Prefere não falar do papel que estas práticas têm na sua vida pessoal e assume tratarem-se de preferências estéticas e de elementos exclusivos de um projecto artístico. Mas não é só em Shibari que a pulsão sexual se faz sentir. Num outro trabalho chamado Uma história contada por um baterista, que é um conjunto de quatro performances, onde se tem uma bateria ao vivo e cada vez que o baterista dá um toque no tambor da bateria se tem acesso a um frame do filme. Visualmente alterna-se entre o negro e a projecção de fragmentos da imagem e quanto mais rápido é o ritmo da batida na bateria, mais avança a imagem. São quatro filmes diferentes que vão desde o puro fetiche, à dominação de mulheres e à utilização de agulhas.

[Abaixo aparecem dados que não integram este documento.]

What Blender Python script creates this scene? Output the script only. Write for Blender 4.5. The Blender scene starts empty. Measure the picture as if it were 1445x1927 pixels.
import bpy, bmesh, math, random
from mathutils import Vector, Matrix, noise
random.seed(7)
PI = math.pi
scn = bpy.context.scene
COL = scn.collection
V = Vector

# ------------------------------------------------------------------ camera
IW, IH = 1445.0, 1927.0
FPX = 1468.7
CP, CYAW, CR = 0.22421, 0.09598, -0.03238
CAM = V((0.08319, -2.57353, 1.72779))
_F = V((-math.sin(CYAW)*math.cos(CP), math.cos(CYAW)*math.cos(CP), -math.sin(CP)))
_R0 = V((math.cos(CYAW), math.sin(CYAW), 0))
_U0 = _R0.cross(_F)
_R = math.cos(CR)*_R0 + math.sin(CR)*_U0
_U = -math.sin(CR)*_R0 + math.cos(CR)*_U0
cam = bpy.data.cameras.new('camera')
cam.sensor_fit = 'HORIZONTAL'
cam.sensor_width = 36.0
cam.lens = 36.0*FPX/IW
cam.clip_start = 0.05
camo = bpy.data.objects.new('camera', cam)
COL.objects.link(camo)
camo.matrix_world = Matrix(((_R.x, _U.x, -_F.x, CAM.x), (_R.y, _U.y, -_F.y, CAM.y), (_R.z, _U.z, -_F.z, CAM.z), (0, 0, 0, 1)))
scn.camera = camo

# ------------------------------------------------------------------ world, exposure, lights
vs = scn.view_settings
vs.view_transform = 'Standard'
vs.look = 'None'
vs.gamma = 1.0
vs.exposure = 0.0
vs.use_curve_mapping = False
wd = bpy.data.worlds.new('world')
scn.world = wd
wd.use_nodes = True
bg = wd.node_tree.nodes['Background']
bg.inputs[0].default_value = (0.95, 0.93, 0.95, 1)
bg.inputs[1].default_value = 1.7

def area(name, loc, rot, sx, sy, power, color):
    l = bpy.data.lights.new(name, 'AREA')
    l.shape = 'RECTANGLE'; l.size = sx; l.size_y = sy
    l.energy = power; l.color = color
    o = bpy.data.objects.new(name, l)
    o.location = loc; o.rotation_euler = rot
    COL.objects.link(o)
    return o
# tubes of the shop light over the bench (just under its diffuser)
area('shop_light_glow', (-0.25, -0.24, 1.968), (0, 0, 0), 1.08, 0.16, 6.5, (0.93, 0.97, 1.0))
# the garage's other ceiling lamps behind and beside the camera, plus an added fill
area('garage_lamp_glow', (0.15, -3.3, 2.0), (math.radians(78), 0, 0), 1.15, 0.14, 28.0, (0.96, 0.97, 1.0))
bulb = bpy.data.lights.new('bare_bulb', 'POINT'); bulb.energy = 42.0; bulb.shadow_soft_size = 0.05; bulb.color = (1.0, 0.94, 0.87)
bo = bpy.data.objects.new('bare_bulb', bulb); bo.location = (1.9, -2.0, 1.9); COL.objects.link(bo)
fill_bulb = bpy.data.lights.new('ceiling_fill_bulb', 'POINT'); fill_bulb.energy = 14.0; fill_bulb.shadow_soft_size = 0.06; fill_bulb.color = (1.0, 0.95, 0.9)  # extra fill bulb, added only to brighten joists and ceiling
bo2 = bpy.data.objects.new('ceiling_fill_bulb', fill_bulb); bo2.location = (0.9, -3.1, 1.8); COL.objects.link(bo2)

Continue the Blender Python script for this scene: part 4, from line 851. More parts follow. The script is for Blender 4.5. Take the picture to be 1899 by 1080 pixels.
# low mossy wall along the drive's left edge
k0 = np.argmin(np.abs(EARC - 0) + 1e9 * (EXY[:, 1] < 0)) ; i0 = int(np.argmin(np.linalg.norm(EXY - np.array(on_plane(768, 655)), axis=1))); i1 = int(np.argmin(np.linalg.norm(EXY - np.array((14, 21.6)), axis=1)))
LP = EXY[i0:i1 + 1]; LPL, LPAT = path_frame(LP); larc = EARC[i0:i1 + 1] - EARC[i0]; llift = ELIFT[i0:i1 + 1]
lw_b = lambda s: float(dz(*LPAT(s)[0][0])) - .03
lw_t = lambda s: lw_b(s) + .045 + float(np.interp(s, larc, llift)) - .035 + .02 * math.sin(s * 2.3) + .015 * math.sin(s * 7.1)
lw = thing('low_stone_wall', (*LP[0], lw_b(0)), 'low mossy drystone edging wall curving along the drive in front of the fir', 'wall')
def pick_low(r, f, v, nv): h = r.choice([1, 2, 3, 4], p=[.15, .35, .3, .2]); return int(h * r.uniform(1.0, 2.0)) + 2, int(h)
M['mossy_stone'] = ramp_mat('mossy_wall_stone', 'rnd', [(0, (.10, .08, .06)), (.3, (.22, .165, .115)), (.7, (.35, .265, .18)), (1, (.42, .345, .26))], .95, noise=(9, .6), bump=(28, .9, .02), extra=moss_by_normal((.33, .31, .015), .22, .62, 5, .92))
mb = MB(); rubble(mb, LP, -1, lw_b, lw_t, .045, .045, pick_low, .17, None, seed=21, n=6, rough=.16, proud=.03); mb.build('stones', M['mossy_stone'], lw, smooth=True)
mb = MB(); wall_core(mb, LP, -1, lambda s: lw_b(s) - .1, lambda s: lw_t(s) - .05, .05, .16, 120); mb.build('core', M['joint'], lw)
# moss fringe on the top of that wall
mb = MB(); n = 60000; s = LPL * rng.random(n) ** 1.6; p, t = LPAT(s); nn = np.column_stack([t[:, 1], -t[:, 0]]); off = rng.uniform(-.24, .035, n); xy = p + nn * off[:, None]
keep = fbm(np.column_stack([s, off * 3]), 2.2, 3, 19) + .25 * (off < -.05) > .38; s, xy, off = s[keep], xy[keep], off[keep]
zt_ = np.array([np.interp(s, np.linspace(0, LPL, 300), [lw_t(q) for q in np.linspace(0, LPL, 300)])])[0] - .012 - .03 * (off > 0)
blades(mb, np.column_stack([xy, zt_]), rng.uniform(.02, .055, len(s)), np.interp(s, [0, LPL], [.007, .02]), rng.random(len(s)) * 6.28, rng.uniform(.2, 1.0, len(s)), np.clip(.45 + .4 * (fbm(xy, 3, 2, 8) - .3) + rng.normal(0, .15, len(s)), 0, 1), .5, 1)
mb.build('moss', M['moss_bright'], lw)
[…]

Num deles uma mulher vai-se despindo numa dança lenta e sedutora, a partir de certa altura há um “twist” e ela obriga um homem, despido e imobilizado no chão sob os seus pés, a beber o champagne que lhe escorre pela perna e pelo salto dos sapatos. O homem, submisso, está prostrado no chão e está entre o prazer estático e o sufoco de quem se vai afogar naquela bebida. Um jogo de contrastes e de poderes que o artista explora intensamente no seu trabalho.
Pode dizer-se que com Pedro Diniz Reis estamos no contexto de uma pulsão sexual máxima num contexto ultra fetichista. As imagens originadas neste universo não são nelas mesmas fetichistas, mas assinalam as qualidades sensíveis desse universo do qual normalmente se desvia o olhar ou para o qua se olha Às escondias. Por isso as imagens de Pedro Diniz Reis não têm um valor sexual ou pornográfico, mas são puramente artísticas e os temas do seu trabalho assinalam fundamentalmente uma região e uma linguagem estética.